Description of the task:
Show every line in the entries below where the word "Write" appears.
## start Input material
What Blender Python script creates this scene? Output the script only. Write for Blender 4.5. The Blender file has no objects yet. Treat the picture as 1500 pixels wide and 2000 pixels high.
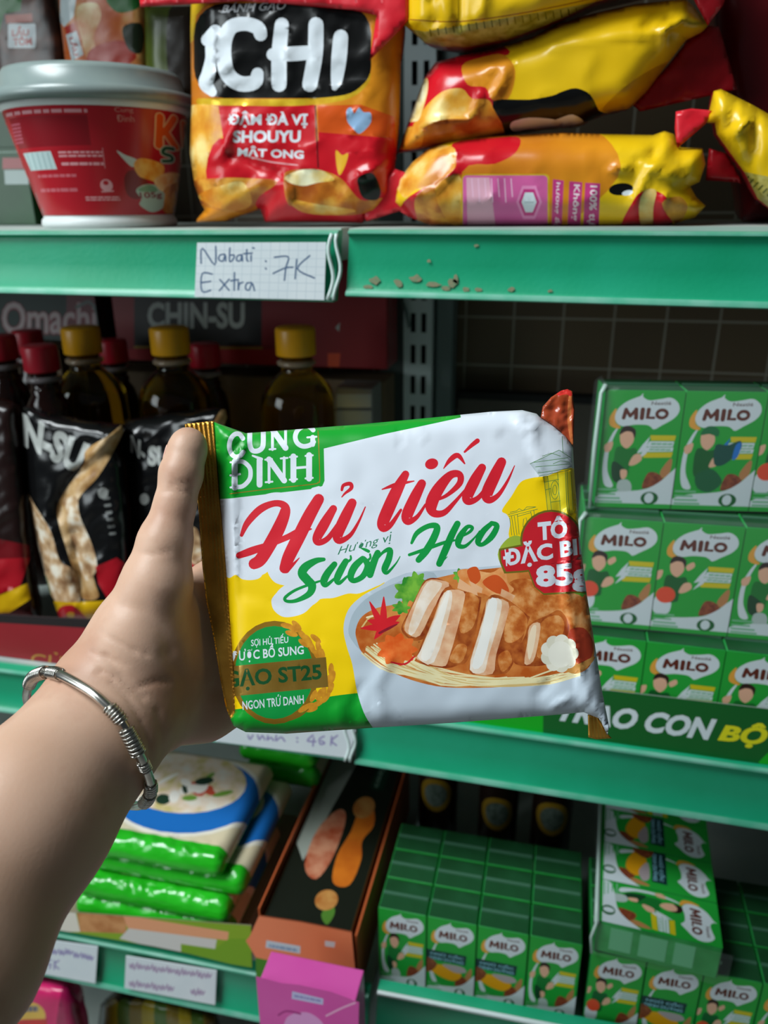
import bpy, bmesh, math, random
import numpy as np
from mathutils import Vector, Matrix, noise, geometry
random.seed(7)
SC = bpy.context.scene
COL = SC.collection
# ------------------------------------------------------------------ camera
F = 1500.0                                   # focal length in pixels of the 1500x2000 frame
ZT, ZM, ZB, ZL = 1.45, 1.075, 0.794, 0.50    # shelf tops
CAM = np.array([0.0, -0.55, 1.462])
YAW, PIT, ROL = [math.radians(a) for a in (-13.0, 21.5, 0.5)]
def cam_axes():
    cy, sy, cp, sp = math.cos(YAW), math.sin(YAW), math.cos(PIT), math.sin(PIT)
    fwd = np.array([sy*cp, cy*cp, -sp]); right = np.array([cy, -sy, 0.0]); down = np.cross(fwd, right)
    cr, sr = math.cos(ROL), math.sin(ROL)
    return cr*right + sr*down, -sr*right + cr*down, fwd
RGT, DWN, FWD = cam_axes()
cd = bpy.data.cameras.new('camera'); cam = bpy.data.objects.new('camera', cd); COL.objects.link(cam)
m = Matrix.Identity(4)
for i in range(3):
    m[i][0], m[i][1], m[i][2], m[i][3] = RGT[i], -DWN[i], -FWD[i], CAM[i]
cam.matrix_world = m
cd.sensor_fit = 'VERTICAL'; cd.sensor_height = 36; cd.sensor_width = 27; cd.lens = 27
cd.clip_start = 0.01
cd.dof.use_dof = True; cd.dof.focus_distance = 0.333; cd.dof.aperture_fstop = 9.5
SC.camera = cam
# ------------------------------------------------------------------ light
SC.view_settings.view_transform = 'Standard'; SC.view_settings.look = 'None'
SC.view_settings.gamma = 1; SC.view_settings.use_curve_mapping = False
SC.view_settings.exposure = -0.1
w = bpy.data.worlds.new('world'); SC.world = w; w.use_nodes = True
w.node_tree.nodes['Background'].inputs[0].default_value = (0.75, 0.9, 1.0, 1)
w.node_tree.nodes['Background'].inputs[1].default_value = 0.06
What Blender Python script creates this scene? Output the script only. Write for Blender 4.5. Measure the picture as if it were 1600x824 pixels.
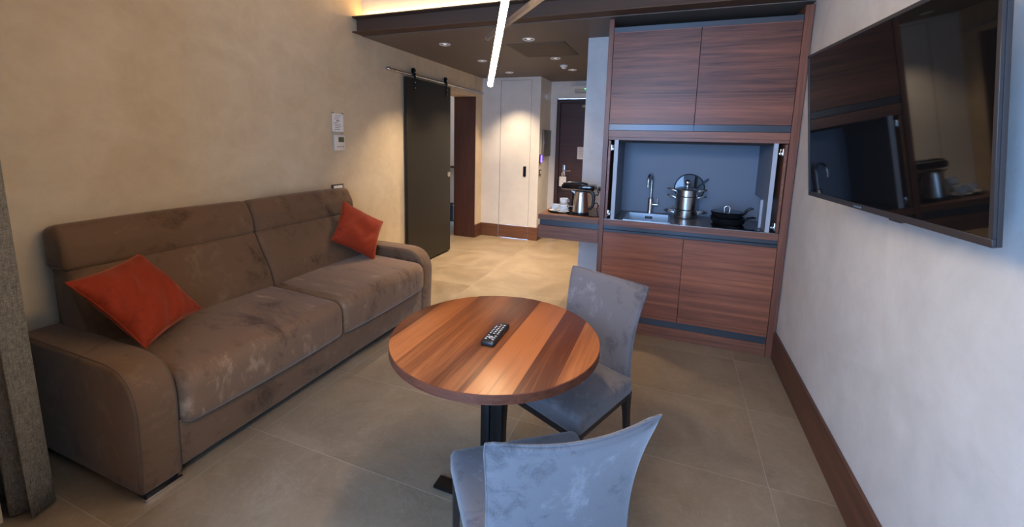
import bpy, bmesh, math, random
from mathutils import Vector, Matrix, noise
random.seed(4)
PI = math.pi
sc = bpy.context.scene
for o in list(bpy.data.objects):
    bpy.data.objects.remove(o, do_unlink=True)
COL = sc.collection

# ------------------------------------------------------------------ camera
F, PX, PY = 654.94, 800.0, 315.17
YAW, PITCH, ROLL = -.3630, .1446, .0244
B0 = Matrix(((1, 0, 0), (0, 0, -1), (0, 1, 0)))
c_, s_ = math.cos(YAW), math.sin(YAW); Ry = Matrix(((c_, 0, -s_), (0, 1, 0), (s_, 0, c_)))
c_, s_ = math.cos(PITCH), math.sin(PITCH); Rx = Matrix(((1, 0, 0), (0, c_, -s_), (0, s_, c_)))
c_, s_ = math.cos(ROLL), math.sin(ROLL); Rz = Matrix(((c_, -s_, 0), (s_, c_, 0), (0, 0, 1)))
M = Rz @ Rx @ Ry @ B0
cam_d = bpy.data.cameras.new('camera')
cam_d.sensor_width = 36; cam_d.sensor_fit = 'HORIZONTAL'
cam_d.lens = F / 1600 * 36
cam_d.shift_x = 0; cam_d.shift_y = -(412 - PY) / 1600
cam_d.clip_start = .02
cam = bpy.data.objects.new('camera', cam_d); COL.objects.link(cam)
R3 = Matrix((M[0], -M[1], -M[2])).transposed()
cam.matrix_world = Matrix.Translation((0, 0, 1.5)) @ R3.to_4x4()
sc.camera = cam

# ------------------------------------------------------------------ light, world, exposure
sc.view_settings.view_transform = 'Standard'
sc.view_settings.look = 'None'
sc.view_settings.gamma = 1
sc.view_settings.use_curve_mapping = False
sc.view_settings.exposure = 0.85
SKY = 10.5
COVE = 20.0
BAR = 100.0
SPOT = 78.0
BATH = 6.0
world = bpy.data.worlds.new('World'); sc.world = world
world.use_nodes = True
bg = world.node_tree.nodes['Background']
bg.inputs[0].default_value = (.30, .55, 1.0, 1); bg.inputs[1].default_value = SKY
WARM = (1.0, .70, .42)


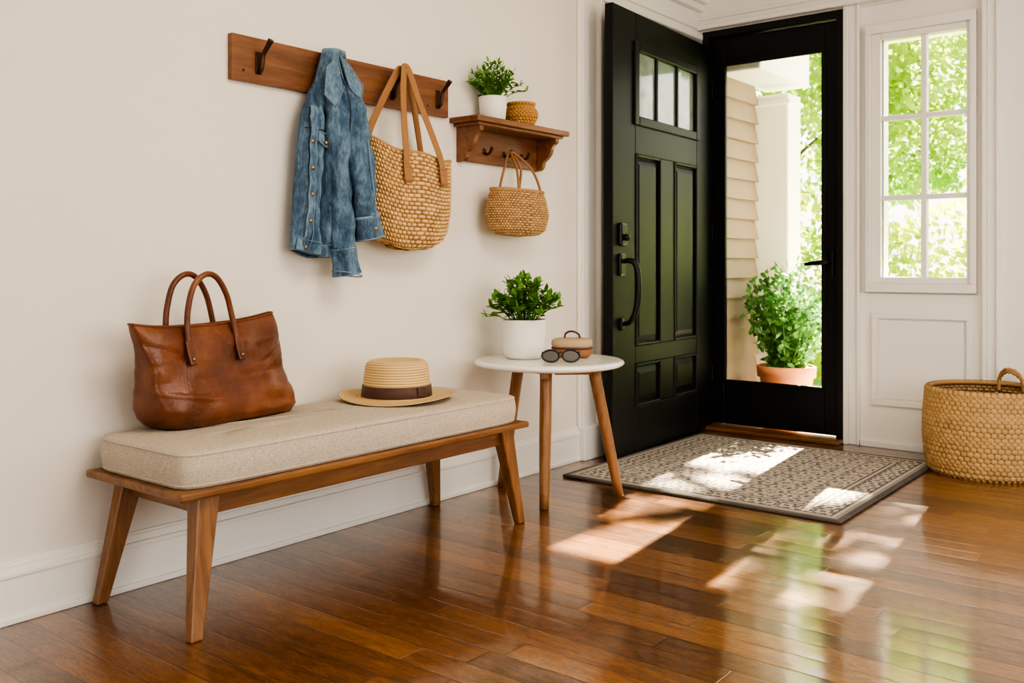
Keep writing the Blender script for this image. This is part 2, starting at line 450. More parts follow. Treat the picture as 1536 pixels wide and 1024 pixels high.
## end Input material
Complete output:
What Blender Python script creates this scene? Output the script only. Write for Blender 4.5. The Blender file has no objects yet. Treat the picture as 1500 pixels wide and 2000 pixels high.
What Blender Python script creates this scene? Output the script only. Write for Blender 4.5. Measure the picture as if it were 1600x824 pixels.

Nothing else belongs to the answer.